A Brilliant Idea
“Sally, do you know what to expect from this class?” the scantily clad instructor asked me in front of the other twenty students.
‘Yes. It’s going to be very hot.”
I was standing in the middle of my latest brilliant idea. Since I am traveling a good deal in the next two months, taking my traditional coursework in graduate school was not an option. So rather than bowing out this quarter, my program director at JFKU and I created an independent study course about leadership. That would have been enough, except I wouldn’t qualify for financial aid unless I took one more unit.
That’s where my brilliant idea came in.
Rather than design another cerebral course, I decided to create somatic balance. After all, I am enrolled in Integral Psychology. I must treat and respect the whole person. So I decided to study and enroll in Bikram Yoga.
My girlfriend, Liz, has been an advocate of Bikram Yoga since last June. She claimed she was inspired by the spiritual display at Harrison’s bar mitzvah, and returned to New York to find her own path to serenity. She seemed authentically altered after six months of her regimen.
“Isn’t it, you know, really hot?” I asked Liz on the phone one day.
“You get over that pretty quickly,” she said, dismissively. ” I can only describe it as really cleansing. And my body is transformed.” I stopped studying my pores in the mirror and took mental note. This could be an interesting study. Take and study Bikram for nine weeks and see if there is any transformation in me.
It all seemed like a good idea until I stood in the second of two rows, noting that all of the students were dripping sweat and we hadn’t even starting moving yet. Stay positive, my mantra came back. You’ll breathe again in ninety minutes. At least it didn’t smell as bad as I had expected.
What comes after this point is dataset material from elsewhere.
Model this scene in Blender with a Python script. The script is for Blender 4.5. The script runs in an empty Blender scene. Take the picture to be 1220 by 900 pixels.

“Now, Sally. Just watch the person in front of you. You may find you get dizzy. You may get nauseous. At some point you may not know your left from your right. But stay with it and you’ll do fine.”
Nauseous? Left from right? I had never been attempted to experiment with drugs in college because I had no desire to lose control. Now I had paid $23 for a week’s supply of delusions in a room over 100 degrees.
“For the first half hour, no one is to drink water. It breaks the unified energy.”
I was thrilled when the small hand hit the six and I could chug a quarter of my water. The next half hour wasn’t so bad, either. Then I started studying the clock. I eyed the door, wondering how it would feel to have blast of cold air hit my body. But I wasn’t allowed to open it. I went for the positive outlook again. I pondered worse situations. Being a POW in Vietnam certainly had to be worse than this. They could never get away from the heat. But, come to think of it, they were locked in a room, too.
As the clock ticked each minute felt like a full hour. My heart rate was elevated – my body’s way of telling me it really wanted to go home. Was anyone else about to faint? Was there any air anywhere in the world?
Finally, we were released from captivity. As I walked out of class and sat on the bench, the air feeling like I had just stepped into northern Wisconsin in January, I was startled by a thought: I had forgotten about everything in the outside world. I hadn’t considered my events, my interviews, missing my kids, Harrison being sick at home, dinner that night, or drinks later. I had simply in that hot room.
My defenses had also dropped. It is amazing what happens when one is in survival mode. I didn’t rate my body in the wall of mirrors, criticizing my lack of flexibility or weight that needed to be firmed. I was just me, and I loved myself. I also felt a peace in the entire room, an acceptance of others.
“Bikram says it is easy to experience peace in a dark room lit by a single candle, background music playing nearby,” the instructor told us. “But to feel peace in a crowded subway, or while holiday shopping, or in dealing with a difficult client – that takes discipline. That is what Bikram Yoga offers you.”
I can’t walk so well today – my thighs feel like a rubber band wound tight. I’m not so sure about 9 weeks of this class, but I’m all in. We’ll see what my version of transformation feels like.